McGucken v. Shutterstock, Inc., Case No. 23-7652 (2d Cir. 2026).
A websites removal and alteration of copyright management information did not satisfy the DMCA’s double‑scienter requirements under 17 U.S.C. § 1202(a)–(b) for files uploaded to its site, but the website operator must still prove the infringing activity did not occur “by reason of the storage at the direction of a user” and whether the operator had the “right and ability to control” such activity for purposes of the § 512(c) safe harbor.
Herlihy v. DBMP, LLC, Case No. 24-2109 (4th Cir. 2026).
Asbestos claimants failed to establish “cause” under 11 U.S.C. § 362(d) to lift the automatic stay where the debtor sought to pursue a § 524(g) asbestos‑trust reorganization in good faith and qualified for that regime, and the Robbins factors favored maintaining the stay to protect the estate, preserve judicial economy, and ensure consistent treatment of present and future claimants.
Guzman v. Acuarius Night Club LLC, Case No. 24-1555 (4th Cir. 2026).

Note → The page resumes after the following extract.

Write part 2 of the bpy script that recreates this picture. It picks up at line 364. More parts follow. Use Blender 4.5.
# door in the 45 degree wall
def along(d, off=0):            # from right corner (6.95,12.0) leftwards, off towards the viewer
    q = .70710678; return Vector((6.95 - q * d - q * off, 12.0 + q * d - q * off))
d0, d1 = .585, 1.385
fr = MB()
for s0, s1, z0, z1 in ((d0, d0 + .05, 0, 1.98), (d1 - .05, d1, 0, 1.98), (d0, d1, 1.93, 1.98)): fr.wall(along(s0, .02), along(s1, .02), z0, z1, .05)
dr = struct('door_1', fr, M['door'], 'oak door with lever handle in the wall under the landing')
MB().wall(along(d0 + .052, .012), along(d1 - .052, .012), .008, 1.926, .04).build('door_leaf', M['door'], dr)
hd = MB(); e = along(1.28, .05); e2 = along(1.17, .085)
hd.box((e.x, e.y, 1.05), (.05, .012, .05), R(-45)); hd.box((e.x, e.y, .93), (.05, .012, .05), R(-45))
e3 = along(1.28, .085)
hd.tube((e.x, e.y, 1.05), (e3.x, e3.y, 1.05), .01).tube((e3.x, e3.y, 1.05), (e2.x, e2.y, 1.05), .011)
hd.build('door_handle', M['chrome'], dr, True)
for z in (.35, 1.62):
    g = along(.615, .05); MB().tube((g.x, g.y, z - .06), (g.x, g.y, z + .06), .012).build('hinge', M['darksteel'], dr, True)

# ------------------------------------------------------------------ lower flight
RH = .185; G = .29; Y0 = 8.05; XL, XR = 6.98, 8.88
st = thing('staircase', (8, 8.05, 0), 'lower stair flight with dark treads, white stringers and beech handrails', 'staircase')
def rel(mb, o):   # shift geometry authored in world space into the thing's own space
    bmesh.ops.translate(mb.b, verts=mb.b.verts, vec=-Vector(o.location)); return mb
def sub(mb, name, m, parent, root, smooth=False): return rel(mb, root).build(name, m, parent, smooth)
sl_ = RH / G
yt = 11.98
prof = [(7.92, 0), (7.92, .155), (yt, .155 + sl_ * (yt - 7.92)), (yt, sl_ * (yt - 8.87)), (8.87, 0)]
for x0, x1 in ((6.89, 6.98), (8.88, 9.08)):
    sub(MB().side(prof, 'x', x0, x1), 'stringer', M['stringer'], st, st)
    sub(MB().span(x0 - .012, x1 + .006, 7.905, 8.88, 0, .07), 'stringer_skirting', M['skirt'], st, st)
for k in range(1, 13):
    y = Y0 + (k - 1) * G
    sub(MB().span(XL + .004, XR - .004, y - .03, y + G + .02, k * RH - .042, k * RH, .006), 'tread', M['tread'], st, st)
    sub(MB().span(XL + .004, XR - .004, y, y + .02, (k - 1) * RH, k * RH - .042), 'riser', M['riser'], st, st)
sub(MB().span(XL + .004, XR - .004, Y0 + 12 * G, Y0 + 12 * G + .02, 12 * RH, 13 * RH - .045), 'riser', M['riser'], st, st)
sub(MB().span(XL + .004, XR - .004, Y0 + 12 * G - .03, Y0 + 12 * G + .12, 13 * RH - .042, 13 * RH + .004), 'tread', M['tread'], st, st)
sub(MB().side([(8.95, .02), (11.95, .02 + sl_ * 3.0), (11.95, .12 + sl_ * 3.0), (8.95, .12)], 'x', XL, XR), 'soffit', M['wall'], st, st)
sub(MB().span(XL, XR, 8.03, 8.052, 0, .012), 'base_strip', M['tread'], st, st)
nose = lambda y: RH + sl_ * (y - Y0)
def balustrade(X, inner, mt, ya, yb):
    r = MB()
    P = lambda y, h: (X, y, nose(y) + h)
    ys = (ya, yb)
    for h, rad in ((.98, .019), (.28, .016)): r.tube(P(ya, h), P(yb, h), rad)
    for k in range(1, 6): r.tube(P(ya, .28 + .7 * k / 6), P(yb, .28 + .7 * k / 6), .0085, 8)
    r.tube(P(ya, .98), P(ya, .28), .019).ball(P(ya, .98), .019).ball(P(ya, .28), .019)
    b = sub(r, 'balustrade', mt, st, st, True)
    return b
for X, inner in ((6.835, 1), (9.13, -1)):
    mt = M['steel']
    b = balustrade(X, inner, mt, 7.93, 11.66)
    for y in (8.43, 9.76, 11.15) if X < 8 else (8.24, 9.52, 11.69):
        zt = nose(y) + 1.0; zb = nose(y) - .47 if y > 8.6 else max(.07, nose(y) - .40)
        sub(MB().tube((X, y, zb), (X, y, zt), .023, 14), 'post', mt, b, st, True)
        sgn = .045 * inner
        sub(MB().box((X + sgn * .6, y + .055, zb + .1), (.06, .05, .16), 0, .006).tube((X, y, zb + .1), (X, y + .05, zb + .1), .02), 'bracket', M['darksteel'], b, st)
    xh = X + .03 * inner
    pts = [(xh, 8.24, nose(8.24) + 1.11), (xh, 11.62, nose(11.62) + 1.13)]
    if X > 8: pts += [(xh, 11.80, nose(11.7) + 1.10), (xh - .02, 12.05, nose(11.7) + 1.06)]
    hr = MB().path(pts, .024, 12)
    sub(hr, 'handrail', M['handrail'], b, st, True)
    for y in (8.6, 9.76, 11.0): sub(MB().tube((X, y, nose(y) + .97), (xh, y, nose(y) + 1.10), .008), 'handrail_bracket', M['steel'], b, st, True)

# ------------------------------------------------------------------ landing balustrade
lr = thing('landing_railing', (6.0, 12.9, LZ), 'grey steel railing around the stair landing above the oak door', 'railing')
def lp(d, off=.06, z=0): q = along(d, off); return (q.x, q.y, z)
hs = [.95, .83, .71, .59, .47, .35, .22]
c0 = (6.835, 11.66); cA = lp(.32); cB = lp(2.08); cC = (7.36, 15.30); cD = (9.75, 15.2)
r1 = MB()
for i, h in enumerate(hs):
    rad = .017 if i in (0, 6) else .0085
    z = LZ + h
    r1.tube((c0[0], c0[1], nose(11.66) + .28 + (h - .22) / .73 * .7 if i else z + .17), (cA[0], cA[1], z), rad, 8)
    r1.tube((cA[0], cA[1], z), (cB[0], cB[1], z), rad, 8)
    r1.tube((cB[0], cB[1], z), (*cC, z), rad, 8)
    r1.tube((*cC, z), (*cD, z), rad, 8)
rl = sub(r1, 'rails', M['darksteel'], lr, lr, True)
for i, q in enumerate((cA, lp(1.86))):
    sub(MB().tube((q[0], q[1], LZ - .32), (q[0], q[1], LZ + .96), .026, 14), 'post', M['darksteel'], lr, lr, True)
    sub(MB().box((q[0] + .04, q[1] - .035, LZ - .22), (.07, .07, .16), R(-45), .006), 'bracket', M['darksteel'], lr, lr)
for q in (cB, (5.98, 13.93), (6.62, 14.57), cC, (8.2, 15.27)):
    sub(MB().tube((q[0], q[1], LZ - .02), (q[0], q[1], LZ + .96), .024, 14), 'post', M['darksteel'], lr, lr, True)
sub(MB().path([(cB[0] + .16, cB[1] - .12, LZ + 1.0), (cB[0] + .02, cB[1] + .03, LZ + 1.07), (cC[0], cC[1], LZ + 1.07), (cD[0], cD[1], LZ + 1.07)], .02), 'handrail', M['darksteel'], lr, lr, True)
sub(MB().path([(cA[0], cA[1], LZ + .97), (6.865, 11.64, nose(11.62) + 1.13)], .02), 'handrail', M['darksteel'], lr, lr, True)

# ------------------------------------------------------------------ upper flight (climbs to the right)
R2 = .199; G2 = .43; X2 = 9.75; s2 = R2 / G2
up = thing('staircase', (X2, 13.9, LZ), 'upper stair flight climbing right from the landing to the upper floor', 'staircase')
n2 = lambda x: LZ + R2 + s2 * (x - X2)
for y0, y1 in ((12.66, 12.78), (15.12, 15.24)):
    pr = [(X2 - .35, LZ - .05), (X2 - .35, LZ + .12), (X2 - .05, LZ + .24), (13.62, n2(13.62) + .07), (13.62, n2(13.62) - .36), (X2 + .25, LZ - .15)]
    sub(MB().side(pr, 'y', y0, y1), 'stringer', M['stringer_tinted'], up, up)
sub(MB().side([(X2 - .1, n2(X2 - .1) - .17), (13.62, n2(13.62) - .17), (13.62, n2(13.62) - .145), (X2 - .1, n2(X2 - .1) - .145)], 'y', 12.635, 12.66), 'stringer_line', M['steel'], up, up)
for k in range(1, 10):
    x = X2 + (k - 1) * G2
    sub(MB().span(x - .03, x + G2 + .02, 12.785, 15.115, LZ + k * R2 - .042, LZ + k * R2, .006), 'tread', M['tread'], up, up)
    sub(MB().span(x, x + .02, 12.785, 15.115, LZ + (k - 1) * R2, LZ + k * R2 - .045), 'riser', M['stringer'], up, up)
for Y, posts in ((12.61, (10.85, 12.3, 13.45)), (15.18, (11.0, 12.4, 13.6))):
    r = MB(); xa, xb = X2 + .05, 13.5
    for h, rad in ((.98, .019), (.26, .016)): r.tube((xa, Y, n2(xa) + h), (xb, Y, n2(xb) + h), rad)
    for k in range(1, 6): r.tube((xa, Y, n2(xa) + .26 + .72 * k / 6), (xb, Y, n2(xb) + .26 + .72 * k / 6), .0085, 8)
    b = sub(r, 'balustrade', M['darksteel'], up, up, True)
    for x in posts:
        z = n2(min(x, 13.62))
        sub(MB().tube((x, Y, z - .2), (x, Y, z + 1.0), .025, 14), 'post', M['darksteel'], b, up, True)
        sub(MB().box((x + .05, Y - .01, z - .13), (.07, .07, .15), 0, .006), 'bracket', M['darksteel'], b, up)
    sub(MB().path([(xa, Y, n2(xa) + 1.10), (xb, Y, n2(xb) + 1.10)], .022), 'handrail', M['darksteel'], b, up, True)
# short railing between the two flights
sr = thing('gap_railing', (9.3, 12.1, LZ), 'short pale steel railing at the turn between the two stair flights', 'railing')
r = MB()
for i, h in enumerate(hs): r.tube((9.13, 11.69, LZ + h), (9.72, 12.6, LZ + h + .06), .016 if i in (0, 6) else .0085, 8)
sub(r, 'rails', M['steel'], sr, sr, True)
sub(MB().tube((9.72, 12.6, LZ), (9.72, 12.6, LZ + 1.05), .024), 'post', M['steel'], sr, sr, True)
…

Rule 12(b)(6) authorizes dismissal only where the complaint itself fails to state a plausible claim, and accordingly, a district court may not grant a Rule 12(b)(6) motion “as unopposed” solely because the plaintiff failed to respond.
In re: O’Hara, Case No. 25-1203 (6th Cir. 2026).
A debtor’s failure to move to dismiss a Chapter 13 case before entry of an order converting the case to Chapter 7 extinguishes the debtor’s “absolute” right to dismissal under 11 U.S.C. § 1307(b).
Eaton Corp. v. Angstrom Automotive Group, LLC, Case No. 24-3604 (6th Cir. 2026).
Ohio Rev. Code § 1302.65(C)(1) adopts a lenient notice‑of‑breach standard under Chemtrol, permitting suit where the buyer’s timely communications reasonably alerted the seller that the transaction was “troublesome” without expressly alleging breach or threatening litigation.